Asked by Frazer from AUSTRALIA | Oct. 02, 2019 17:38Reply
What were the High Ranked Generals (officers) weapons for Terracotta Warriors
Answers (1)
Answered by Liz from UNITED KINGDOM | Oct. 10, 2019 17:56

I guess it is the bronze sword.
Asked by David Eldridge from UNITED KINGDOM | Oct. 05, 2013 10:37Reply
What is the significance of the different groups of pips ?
Each warrior's armour is made out of many plates each of which has different numbers and spacings of pips on it.
Answers (5)
Answered by Joy | Oct. 05, 2013 22:50

The figures in the pits are arranged according to the army in Qin Dynasty, so they belongs to different departments and have different functions.
So the significant difference is the army's function.
Answered by David Eldridge from UNITED KINGDOM | Oct. 06, 2013 05:00

So, with plates having 4/6/9 pips with any number and spacing within each of those 3 basic groupings it must be possible, once the code is cracked, to identify the exact function of every warrior. Are the plates the same front and back or does the mathematics get even more complicated?
Answered by Joy | Oct. 08, 2013 22:31

Generally, the warriors in the same department are marked the same pips, maybe same numbers in front and back. I am not sure about the real cases. God, it is mysterious.
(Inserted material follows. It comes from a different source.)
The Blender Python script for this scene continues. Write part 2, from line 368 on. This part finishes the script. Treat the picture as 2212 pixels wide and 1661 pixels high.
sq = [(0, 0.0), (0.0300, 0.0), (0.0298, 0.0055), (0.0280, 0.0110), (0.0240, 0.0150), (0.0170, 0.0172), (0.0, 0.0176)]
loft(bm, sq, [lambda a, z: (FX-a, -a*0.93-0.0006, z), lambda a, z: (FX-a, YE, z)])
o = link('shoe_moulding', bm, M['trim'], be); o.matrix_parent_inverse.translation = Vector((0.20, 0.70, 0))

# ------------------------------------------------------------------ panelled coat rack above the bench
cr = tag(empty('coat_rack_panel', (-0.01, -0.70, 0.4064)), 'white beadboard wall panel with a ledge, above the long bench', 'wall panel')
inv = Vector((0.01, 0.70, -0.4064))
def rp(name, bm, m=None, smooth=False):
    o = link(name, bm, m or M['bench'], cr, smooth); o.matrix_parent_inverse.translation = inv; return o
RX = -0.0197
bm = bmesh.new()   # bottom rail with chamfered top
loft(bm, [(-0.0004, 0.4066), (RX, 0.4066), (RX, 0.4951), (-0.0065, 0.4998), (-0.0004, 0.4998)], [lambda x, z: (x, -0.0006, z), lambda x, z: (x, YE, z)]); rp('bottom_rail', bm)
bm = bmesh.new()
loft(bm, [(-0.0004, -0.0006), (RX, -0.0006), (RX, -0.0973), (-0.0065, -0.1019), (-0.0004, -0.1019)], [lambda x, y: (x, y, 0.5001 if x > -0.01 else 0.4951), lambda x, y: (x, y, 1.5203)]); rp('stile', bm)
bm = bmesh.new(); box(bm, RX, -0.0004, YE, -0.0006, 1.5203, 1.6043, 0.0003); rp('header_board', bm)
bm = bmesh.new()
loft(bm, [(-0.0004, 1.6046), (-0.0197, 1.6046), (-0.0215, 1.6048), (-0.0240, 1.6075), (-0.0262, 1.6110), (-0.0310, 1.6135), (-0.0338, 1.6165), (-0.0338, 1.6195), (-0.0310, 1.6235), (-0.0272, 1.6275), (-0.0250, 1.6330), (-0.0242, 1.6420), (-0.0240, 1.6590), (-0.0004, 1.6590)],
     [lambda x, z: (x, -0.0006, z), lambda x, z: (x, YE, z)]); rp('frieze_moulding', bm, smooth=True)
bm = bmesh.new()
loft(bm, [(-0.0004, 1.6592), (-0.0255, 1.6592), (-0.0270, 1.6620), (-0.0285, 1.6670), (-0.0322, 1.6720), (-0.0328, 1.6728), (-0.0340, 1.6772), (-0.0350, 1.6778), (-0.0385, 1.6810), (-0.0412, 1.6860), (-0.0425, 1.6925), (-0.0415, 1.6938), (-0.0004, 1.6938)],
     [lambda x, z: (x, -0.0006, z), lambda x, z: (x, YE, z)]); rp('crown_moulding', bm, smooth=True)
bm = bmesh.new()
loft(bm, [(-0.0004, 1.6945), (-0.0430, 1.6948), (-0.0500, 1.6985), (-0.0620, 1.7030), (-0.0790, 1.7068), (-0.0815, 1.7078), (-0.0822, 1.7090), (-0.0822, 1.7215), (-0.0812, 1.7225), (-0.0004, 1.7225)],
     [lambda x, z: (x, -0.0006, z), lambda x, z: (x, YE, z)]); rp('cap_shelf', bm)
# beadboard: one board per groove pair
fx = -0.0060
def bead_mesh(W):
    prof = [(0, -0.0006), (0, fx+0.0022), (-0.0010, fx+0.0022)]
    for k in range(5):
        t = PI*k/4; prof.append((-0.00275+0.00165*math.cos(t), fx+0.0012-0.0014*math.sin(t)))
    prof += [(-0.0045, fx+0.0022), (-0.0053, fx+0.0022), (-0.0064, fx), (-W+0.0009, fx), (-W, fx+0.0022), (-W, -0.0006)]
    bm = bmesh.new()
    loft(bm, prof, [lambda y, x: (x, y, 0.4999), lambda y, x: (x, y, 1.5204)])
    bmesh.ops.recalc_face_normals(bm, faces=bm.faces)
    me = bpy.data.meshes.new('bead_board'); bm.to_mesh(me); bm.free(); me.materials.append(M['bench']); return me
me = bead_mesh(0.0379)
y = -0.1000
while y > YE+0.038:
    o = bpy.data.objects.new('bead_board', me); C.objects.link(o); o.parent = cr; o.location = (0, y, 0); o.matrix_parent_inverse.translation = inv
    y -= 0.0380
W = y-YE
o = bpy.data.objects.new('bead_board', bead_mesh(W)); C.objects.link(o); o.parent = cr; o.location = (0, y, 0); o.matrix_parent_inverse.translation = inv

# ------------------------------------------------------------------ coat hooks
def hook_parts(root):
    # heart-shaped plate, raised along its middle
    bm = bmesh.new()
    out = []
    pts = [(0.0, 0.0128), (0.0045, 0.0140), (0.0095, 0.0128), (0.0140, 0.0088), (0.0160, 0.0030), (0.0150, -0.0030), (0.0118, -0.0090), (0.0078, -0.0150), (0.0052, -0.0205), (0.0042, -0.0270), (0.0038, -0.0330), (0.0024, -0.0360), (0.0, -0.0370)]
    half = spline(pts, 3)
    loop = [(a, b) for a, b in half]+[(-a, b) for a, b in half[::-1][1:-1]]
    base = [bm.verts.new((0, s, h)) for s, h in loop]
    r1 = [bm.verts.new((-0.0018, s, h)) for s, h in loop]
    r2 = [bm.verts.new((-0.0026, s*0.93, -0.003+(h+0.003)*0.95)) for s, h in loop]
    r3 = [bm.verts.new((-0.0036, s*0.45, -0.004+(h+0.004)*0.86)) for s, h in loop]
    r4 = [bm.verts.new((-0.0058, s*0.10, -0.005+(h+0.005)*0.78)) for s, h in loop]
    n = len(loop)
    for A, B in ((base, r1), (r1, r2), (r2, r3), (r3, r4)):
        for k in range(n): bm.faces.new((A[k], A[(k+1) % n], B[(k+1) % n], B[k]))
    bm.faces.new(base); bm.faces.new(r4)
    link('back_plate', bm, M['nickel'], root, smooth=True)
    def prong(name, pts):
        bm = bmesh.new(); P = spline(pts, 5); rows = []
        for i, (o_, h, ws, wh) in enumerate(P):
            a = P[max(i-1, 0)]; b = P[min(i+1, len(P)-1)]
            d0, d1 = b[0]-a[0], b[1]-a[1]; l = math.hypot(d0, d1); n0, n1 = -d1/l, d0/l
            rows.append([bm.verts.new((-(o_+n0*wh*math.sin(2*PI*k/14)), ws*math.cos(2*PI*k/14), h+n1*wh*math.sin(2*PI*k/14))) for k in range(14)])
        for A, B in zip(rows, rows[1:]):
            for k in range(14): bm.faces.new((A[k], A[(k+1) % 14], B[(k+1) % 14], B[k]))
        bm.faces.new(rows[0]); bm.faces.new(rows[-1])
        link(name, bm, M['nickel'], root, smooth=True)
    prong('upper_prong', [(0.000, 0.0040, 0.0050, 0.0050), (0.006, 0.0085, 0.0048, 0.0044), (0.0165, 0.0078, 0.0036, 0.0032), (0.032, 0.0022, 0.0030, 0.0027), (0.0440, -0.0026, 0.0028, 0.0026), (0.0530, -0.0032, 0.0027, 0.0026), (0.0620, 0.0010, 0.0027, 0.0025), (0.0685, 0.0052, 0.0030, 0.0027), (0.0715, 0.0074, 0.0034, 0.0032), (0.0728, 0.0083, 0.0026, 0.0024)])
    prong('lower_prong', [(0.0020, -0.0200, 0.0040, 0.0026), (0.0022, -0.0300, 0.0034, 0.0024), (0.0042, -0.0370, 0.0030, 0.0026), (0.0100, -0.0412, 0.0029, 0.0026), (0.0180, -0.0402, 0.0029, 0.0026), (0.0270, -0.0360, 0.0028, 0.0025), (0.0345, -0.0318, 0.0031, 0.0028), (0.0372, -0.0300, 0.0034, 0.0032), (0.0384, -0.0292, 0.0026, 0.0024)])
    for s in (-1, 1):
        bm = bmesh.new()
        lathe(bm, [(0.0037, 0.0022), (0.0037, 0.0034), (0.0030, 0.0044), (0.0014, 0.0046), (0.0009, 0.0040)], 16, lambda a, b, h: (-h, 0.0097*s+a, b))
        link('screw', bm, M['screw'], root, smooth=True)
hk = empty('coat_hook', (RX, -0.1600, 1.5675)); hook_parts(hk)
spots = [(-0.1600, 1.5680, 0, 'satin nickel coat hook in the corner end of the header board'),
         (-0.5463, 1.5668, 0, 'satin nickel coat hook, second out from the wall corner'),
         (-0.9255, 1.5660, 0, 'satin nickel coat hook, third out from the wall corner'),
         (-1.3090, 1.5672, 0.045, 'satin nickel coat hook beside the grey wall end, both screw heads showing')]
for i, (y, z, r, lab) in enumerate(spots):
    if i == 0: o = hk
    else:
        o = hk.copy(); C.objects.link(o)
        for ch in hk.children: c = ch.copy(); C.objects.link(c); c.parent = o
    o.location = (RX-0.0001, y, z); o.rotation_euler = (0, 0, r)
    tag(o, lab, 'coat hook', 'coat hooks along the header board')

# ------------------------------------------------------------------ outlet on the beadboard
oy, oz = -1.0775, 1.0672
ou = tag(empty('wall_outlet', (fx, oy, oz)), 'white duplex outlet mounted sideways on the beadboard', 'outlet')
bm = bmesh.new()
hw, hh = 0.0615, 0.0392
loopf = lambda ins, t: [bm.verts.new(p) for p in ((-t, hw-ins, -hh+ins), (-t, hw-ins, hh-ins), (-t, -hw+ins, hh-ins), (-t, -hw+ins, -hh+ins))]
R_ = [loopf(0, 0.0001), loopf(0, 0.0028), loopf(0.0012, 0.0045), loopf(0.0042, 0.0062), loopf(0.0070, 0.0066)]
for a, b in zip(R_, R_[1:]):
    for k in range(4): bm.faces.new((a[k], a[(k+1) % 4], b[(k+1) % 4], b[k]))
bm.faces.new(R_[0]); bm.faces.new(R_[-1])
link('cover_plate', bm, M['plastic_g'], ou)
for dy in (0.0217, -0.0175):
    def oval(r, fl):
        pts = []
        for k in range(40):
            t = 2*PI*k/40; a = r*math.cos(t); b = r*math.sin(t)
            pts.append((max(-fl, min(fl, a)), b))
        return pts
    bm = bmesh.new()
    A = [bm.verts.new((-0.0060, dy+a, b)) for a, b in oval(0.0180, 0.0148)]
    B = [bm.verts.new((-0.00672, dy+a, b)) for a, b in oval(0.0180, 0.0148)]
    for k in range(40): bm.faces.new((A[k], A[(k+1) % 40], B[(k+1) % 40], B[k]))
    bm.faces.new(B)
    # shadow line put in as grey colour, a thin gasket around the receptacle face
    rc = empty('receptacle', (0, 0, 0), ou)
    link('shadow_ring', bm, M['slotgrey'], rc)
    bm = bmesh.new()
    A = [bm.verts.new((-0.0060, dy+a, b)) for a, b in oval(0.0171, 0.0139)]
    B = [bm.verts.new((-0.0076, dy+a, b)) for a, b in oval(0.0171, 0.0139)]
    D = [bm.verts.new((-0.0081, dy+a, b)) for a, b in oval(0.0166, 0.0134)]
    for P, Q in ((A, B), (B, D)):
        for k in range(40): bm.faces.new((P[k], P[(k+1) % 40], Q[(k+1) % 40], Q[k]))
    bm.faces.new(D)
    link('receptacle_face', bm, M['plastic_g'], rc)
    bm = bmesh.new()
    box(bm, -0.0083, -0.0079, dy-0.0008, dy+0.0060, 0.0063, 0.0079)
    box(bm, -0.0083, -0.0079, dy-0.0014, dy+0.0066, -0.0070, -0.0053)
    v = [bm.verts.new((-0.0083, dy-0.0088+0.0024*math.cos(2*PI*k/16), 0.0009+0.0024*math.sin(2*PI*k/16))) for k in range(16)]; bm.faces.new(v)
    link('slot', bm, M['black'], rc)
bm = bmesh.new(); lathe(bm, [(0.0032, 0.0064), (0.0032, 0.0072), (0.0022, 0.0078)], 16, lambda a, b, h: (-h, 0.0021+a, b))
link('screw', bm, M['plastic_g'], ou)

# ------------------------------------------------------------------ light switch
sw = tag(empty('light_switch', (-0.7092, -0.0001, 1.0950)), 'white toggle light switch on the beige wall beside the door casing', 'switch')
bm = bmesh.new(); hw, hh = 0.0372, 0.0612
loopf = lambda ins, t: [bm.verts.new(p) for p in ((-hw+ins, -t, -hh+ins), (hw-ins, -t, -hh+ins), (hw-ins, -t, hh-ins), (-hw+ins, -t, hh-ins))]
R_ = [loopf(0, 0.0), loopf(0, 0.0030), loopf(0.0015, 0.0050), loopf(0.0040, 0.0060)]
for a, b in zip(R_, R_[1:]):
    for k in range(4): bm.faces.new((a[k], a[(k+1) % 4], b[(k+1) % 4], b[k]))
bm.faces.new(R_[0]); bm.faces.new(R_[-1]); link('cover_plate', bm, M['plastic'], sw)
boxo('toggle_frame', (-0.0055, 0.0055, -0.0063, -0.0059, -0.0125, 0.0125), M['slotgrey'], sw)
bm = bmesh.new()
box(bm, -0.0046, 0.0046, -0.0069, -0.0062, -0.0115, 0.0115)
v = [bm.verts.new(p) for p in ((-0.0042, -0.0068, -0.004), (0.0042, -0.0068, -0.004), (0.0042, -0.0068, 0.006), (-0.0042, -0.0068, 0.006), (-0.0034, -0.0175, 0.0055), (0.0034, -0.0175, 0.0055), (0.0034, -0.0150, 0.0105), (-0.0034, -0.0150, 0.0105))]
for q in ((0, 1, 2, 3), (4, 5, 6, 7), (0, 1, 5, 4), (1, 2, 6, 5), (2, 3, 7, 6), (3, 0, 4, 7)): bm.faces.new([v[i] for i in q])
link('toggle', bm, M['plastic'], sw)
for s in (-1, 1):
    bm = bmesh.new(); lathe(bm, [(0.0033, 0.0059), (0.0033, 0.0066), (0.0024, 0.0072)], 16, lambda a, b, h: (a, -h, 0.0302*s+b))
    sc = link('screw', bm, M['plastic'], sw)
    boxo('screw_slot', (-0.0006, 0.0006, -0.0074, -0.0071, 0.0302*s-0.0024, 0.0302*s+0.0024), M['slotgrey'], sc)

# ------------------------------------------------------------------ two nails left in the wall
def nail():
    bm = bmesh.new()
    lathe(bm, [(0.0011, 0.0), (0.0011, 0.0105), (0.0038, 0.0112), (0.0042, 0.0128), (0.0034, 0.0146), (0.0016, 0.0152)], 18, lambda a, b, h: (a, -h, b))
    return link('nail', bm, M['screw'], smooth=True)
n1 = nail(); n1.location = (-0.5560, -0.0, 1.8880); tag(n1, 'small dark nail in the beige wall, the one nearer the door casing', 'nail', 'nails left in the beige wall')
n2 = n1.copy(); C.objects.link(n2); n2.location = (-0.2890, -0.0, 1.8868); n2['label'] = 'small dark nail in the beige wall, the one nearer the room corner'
If you wanna know more/further, dial (029)81399001, the hotline of Teracotta Warriors Museum, for any consultation.
Answered by David Eldridge from UNITED KINGDOM | Oct. 09, 2013 03:31

Yes. Yes. But WHY?
Answered by anthony webb from U.S | Jun. 08, 2017 10:55

Asked by Miss AwesomeKelpie from AUSTRALIA | Sep. 02, 2013 19:49Reply
How was the Terracotta Army found? Did they have any special tools?
Answers (3)
Answered by Allen from AUSTRIA | Oct. 05, 2013 22:47

It was found by accidnent. One farmer found it when he was digging a well.
They do not have any other special tools when the figures were found.
Answered by Charlie | May. 25, 2015 20:22

In 1974, Chinese farmers were digging into the ground, and found them by accident.
Answered by Kailyn from USA | Oct. 03, 2019 09:37

The terracotta army was found from a farmer digging a well. He felt something hit his shovel and they called archaeologists to check it out.